Requirement: Go through the records and copy each line where the word "Write" occurs.

Dataset extract:
┌──

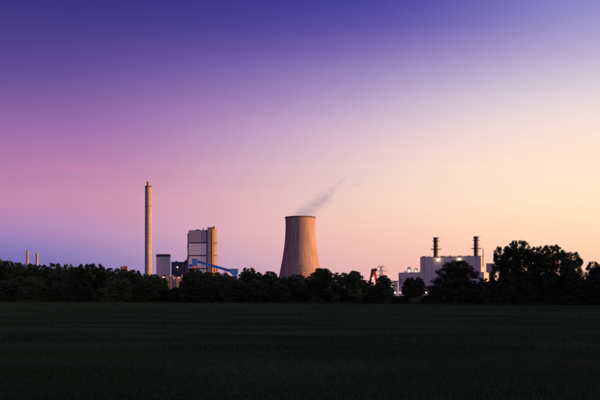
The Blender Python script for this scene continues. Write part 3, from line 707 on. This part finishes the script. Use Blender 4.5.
T = [
 (-5, 259.5, 12, 300, 'oak', 'dark tree cut by the left edge of the picture, tallest of the left belt', BELT),
 (7, 261.3, 9.5, 290, 'oak', 'dark round topped tree second from the left edge in the belt', BELT),
 (16, 263.0, 8.5, 280, 'oak', 'dark tree just left of the taller far chimney', BELT),
 (24, 264.6, 8.5, 300, 'oak', 'dark tree at the foot of the taller far chimney', BELT),
 (33, 264.2, 8.5, 292, 'bush', 'dark tree between and below the twin far chimneys', BELT),
 (43, 265.0, 8, 283, 'oak', 'dark tree just right of the shorter far chimney', BELT),
 (54.5, 263.6, 9, 292, 'oak', 'dark tree left of the first notch in the belt skyline', BELT),
 (69, 264.3, 6.5, 287, 'open', 'narrow dark tree right of the first notch in the belt skyline', BELT),
 (76.5, 267.2, 6.5, 300, 'oak', 'low dip tree between two taller crowns of the left belt', BELT),
 (84, 264.2, 7.5, 282, 'oak', 'dark crown left of the pair with ragged tops in the belt', BELT),
 (97, 264.0, 9.5, 292, 'open', 'ragged topped wide tree in the middle of the left belt', BELT),
 (105.5, 268, 6, 300, 'oak', 'small dark tree left of the second notch in the belt skyline', BELT),
 (115, 268.4, 7.5, 286, 'oak', 'dark tree directly left of the brown silo head', BELT),
 (124, 269.2, 8, 300, 'bush', 'dark tree directly below the brown silo head', BELT),
 (133.5, 270.2, 8.5, 292, 'oak', 'dark tree between silo head and tall chimney', BELT),
 (143.5, 274, 8.5, 300, 'oak', 'dark tree at the left foot of the tall chimney', BELT),
 (154, 274.6, 8, 287, 'bush', 'dark tree between tall chimney and silver hall', BELT),
 (162, 277.3, 6, 300, 'oak', 'low tree in front of the silver hall', BELT),
 (184.5, 279, 5, 285, 'oak', 'slim tree just left of the big rounded tree under the boiler house', BELT),
 (194.5, 269.2, 14, 268, 'bush', 'big rounded tree under the boiler house and conveyor head', MID),
 (207.5, 272.6, 9, 283, 'oak', 'tree under the sloping blue conveyor gallery by the stair tower', MID),
 (221, 272.8, 9.5, 270, 'oak', 'broad tree under the middle of the blue conveyor', MID),
 (229, 277.6, 7, 290, 'bush', 'low tree in front of the blue tail house', MID),
 (247.5, 268.2, 7.6, 282, 'oak', 'tall tree just right of the blue tail house', MID),
 (257, 272.4, 7.5, 292, 'oak', 'small pointed tree between conveyor and cooling tower', MID),
 (270.5, 271.8, 10.5, 276, 'bush', 'round domed tree left of the cooling tower', MID),
 (286, 276.6, 8.5, 292, 'oak', 'low tree at the left foot of the cooling tower', MID),
 (297, 274.6, 7.5, 286, 'oak', 'tree in front of the cooling tower below its pylon', MID),
 (307.5, 276.2, 7.5, 300, 'oak', 'low tree at the right foot of the cooling tower', MID),
 (324, 268.6, 14.5, 258, 'bush', 'big rounded tree right of the cooling tower, near the field', MID),
 (341.5, 272.8, 8.5, 287, 'oak', 'tree between the big rounded tree and the wide domed one', MID),
 (355, 271.2, 11, 280, 'bush', 'wide domed tree left of the red steel frame', MID),
 (366, 280, 7.5, 292, 'oak', 'low tree at the left foot of the red steel frame', MID),
 (385.5, 275.6, 9.5, 300, 'bush', 'round tree at the foot of the free standing pylon', PL),
 (409.5, 277.6, 7.2, 305, 'bush', 'left one of the tree pair before the low wing', PL),
 (419.5, 277.6, 6.2, 308, 'bush', 'right one of the tree pair before the low wing', PL),
 (455, 261.2, 24, 262, 'broad', 'very broad rounded dark tree before the power plant hall', PL),
 (484, 278.4, 6.5, 292, 'oak', 'small round tree below the annex of the power plant', PL),
 (504, 247.0, 12, 252, 'grand', 'tall loose crowned tree at the left end of the right group', RG),
 (518, 241.2, 14, 256, 'grand', 'tallest tree of the right group with holes in its crown', RG),
 (535, 247.0, 10, 264, 'open', 'narrow tall tree beside the tallest of the right group', RG),
 (552, 245.4, 15.5, 250, 'grand', 'broad tall tree in the middle of the right group', RG),
 (571, 252.4, 12, 258, 'grand', 'round topped tree at the right end of the right group', RG),
 (594, 261.8, 8, 262, 'open', 'loose tree after the gap, next to the right edge', RG),
 (609, 262.5, 10, 258, 'open', 'tree mostly cut off by the right edge of the picture', RG),
]
B = [
 (8, 280, 13, 264, 'bush', 'dark bush at the field edge by the left picture edge'),
 (33, 277, 15, 264, 'bush', 'broad dark bush at the field edge below the twin far chimneys'),
 (59, 283, 13, 268, 'bush', 'dark bush at the field edge below the first skyline notch'),
 (84, 287, 9, 270, 'bush', 'low bush at the field edge below the ragged crowns'),
 (102, 288, 8, 272, 'bush', 'low bush at the field edge left of the round bush'),
 (121.5, 278.5, 13, 262, 'bush', 'round bush at the field edge below the brown silo head'),
 (146, 281, 13, 270, 'bush', 'bush at the field edge below the tall chimney'),
 (161, 289, 9, 280, 'bush', 'low bush below the silver hall'),
 (175.5, 287.5, 8, 284, 'bush', 'small bush under the gap where the pinkish building shows'),
 (209, 280, 13, 263, 'bush', 'bush at the field edge below the boiler house stair tower'),
 (234, 280, 12, 264, 'bush', 'bush at the field edge below the blue tail house'),
 (257, 280, 14, 263, 'bush', 'bush at the field edge between conveyor and cooling tower'),
 (281, 284, 11, 266, 'bush', 'low bush at the field edge left below the cooling tower'),
 (303, 285, 8, 283, 'bush', 'small bush right below the cooling tower pylon'),
 (341, 292.5, 7, 302, 'bush', 'low bush behind the gap right of the big rounded tree'),
 (357, 292.5, 8, 304, 'bush', 'low bush below the wide domed tree'),
 (375.5, 285, 12.5, 261, 'bush', 'dark bush at the field edge below the red steel frame'),
 (403, 296, 6, 290, 'bush', 'very low bush on the grass below the tree pair'),
 (397.5, 296.4, 6, 285, 'bush', 'low dark bush under the lamps below the left end of the low wing'),
 (428, 296.6, 6, 280, 'bush', 'low dark bush left of the very broad tree, under a white street lamp'),
 (436, 288, 8, 266, 'bush', 'bush at the left foot of the very broad tree'),
 (474, 284, 10, 264, 'bush', 'bush at the right foot of the very broad tree'),
 (491, 281, 9.5, 258, 'bush', 'bush left below the tall right group'),
 (509, 272, 14, 247, 'bush', 'big bush under the loose crowned tree of the right group'),
 (530, 271, 14, 246, 'bush', 'big bush under the narrow tall tree of the right group'),
 (552, 272, 15, 245, 'bush', 'big bush under the broad middle tree of the right group'),
 (574, 273, 14, 246, 'bush', 'big bush under the round topped right group tree'),
 (596, 275, 14, 247, 'bush', 'big bush at the right picture edge below the gap'),
 (616, 275, 12, 249, 'bush', 'bush cut off by the right picture edge'),
]
for t in T: tree(*t)
for px, top, hw, Yd, kind, lab in B: tree(px, top, hw, Yd, kind, lab, FR, 'bush')

# unseen trees added right of the field to keep low sun off it and the belt
rs = np.random.default_rng(77); Cs = []
wt = MB()
for i in range(280):
    y = -85 + 490 * (i + rs.uniform(0, 1)) / 280; x = 0.364 * max(y, 0) + 58 + rs.uniform(0, 46); H = rs.uniform(24, 31); r = rs.uniform(3.2, 5)
    wt.bar((x, y, -0.2), (x + rs.normal(0, .4), y, H * 0.8), 0.5)
    for k in range(24):
        z = H * rs.uniform(0.03, 0.93); q = r * math.sqrt(max(0.1, 1 - ((z/H - 0.5)/0.55)**2)); a = rs.uniform(0, 6.28)
        Cs.append(clump_leaves(rs, np.array([x + q*0.7*math.cos(a), y + q*0.7*math.sin(a), z]), rs.uniform(1.6, 2.6), 32))
for j in range(1400):                  # understorey added to stop sun leaking through at ground level
    y = -90 + 500 * (j + rs.uniform(0, 1)) / 1400; x = 0.364 * max(y, 0) + 56 + rs.uniform(0, 25)
    Cs.append(clump_leaves(rs, np.array([x, y, rs.uniform(0.6, 4.5)]), rs.uniform(1.5, 2.3), 26))
C = np.concatenate(Cs); C = C[C[:, 2] > 0.1]
wl = link('shade_wood', leaf_mesh('shade_wood', C, 1.15, M['leaf'], rs)); tag(wl, 'unseen dense wood added along the right side of the field for shade', 'shade_wood', kind='stuff')
wt.build('trunks', M['bark'], wl)

# ------------------------------------------------------------------ steam plume
m = bpy.data.materials.new('steam'); m.use_nodes = True; t = m.node_tree; n = t.nodes; l = t.links
n.remove(n['Principled BSDF']); out = n['Material Output']
pv = n.new('ShaderNodeVolumePrincipled'); pv.inputs['Color'].default_value = (0.88, 0.955, 1.0, 1); pv.inputs['Anisotropy'].default_value = 0.9
tc = n.new('ShaderNodeTexCoord'); ln = n.new('ShaderNodeVectorMath'); ln.operation = 'LENGTH'; l.new(tc.outputs['Object'], ln.inputs[0])
fo = n.new('ShaderNodeMapRange'); fo.interpolation_type = 'SMOOTHSTEP'; fo.inputs[1].default_value = 1.0; fo.inputs[2].default_value = 0.15; fo.inputs[3].default_value = 0; fo.inputs[4].default_value = 1; l.new(ln.outputs['Value'], fo.inputs[0])
ge = n.new('ShaderNodeNewGeometry'); nz = n.new('ShaderNodeTexNoise'); nz.inputs['Scale'].default_value = 0.075; nz.inputs['Detail'].default_value = 4; l.new(ge.outputs['Position'], nz.inputs['Vector'])
mr = n.new('ShaderNodeMapRange'); mr.inputs[1].default_value = 0.33; mr.inputs[2].default_value = 0.68; mr.inputs[3].default_value = 0; mr.inputs[4].default_value = 1; l.new(nz.outputs[0], mr.inputs[0])
mu = n.new('ShaderNodeMath'); mu.operation = 'MULTIPLY'; l.new(fo.outputs[0], mu.inputs[0]); l.new(mr.outputs[0], mu.inputs[1])
oi = n.new('ShaderNodeObjectInfo'); sc = n.new('ShaderNodeMath'); sc.operation = 'MULTIPLY'; sc.inputs[1].default_value = 0.022; l.new(mu.outputs[0], sc.inputs[0])
l.new(sc.outputs[0], pv.inputs['Density']); l.new(pv.outputs[0], out.inputs['Volume'])
D = 1680.0; S = D / F
pl = empty('steam_plume', (px2(300.4, D), D, pz(217, D))); tag(pl, 'thin lilac steam plume drifting up and right from the cooling tower', 'steam', kind='stuff')
mb = MB(); mb.lathe([(math.sin(a), -math.cos(a)) for a in np.linspace(0.03, math.pi - 0.03, 12)], 18); sph = mb.mesh('puff', m, smooth=True)
for px, py, rx, rz, tilt in ((300, 216.0, 13.5, 3.6, 0), (304, 214.2, 11, 5, 8), (306, 212.5, 11, 7, 15), (313, 207.5, 9, 7, 35), (319, 202, 9.5, 7, 35), (324, 197.5, 9, 6.5, 42), (328.5, 193.5, 8.5, 5, 45), (331, 199, 6, 4, 60),
                         (334, 188.5, 8.5, 3.6, 47), (339.5, 183, 8, 2.6, 45), (344.5, 178.5, 6, 1.8, 42), (356, 184.6, 6, 2.0, 5)):
    o = link('puff', sph, pl, ((px - 300.4) * S, rt_.uniform(-6, 6), (217 - py) * S)); o.scale = (1.32 * rx * S, 1.45 * min(rx, rz * 1.6) * S, 1.7 * rz * S); o.rotation_euler = (0, -R(tilt), 0)
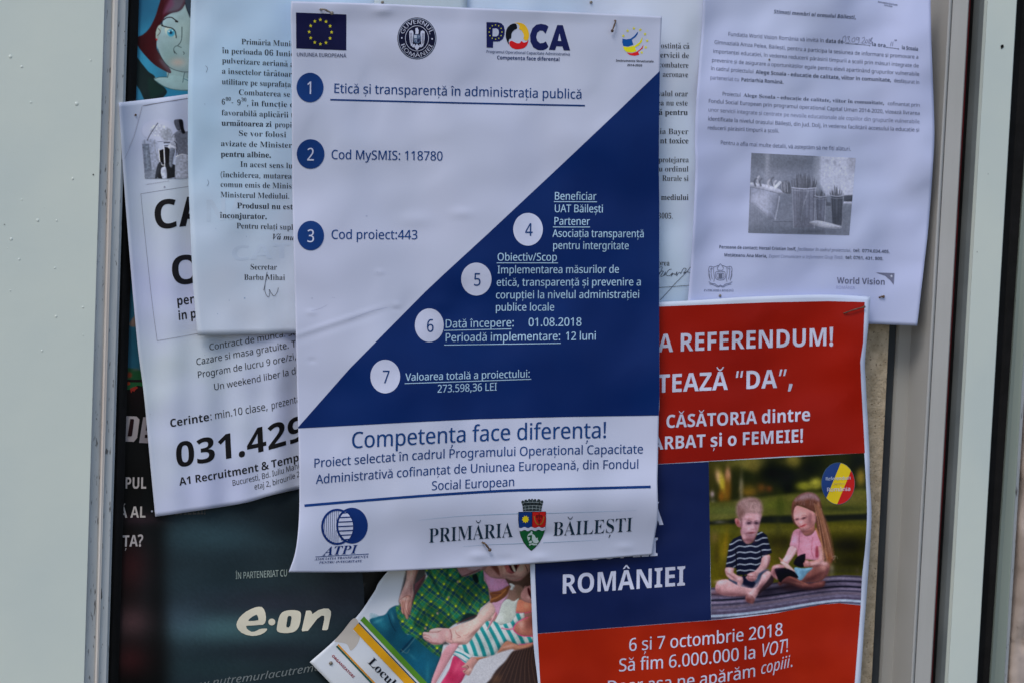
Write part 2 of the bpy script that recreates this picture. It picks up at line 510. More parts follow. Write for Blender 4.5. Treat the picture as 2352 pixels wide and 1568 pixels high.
def extrude_profile(name, xs_top, xs_bot, zs, back, mat, parent, y0=-220, y1=1790, seg=1):
    """a vertical moulding: front points seen at xs_top (picture top) .. xs_bot (picture bottom), depth zs; back = depth it reaches back to"""
    n = len(xs_top); V = []
    for y in (y0, y1):
        for xt, xb, z in zip(xs_top, xs_bot, zs):
            x = xt+(xb-xt)*y/1568.0
            V.append(P(x, y, z))
    V = np.array(V)
    # keep it truly upright and straight: same X at both ends for each profile point
    F = []
    b0 = [V[0].copy(), V[n-1].copy(), V[n].copy(), V[2*n-1].copy()]
    for q in b0: q[1] = -back
    V = np.concatenate([V, np.array(b0)])
    for i in range(n-1): F.append((i, i+n, i+n+1, i+1))
    L0, R0, L1, R1_ = 2*n, 2*n+1, 2*n+2, 2*n+3
    F.append((0, L0, L1, n)); F.append((n-1, 2*n-1, R1_, R0)); F.append((L0, R0, R1_, L1))
    F.append(tuple([L0]+list(range(n))+[R0])); F.append(tuple([L1]+list(range(n, 2*n))+[R1_]))
    return mesh_ob(name, V, F, mat, parent)
# ---------------------------------------------------------------- the wall, the cabinet and its frames
random.seed(7)
m_pvc = mottled('white_paint', (172, 184, 184), (162, 176, 180), 6, rough=0.38, spec=0.5, bump=0.00012, bscale=90)
m_pvc2 = mottled('aged_paint', (166, 174, 182), (146, 154, 162), 40, rough=0.5, bump=0.0003, bscale=160, stretch=(1, 1, .25), speck=(460, 0.635, (84, 86, 88)))
m_ridge = mottled('stained_paint', (176, 180, 184), (164, 160, 160), 60, rough=0.5, bump=0.0002, bscale=200, stretch=(1, 1, .1))
m_inner = mottled('grey_paint', (132, 135, 138), (124, 127, 129), 8, rough=0.45)
m_face = mottled('pale_grey_paint', (148, 152, 158), (140, 144, 148), 8, rough=0.4)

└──

Answer to this exercise:
The Blender Python script for this scene continues. Write part 3, from line 707 on. This part finishes the script. Use Blender 4.5.
Write part 2 of the bpy script that recreates this picture. It picks up at line 510. More parts follow. Write for Blender 4.5. Treat the picture as 2352 pixels wide and 1568 pixels high.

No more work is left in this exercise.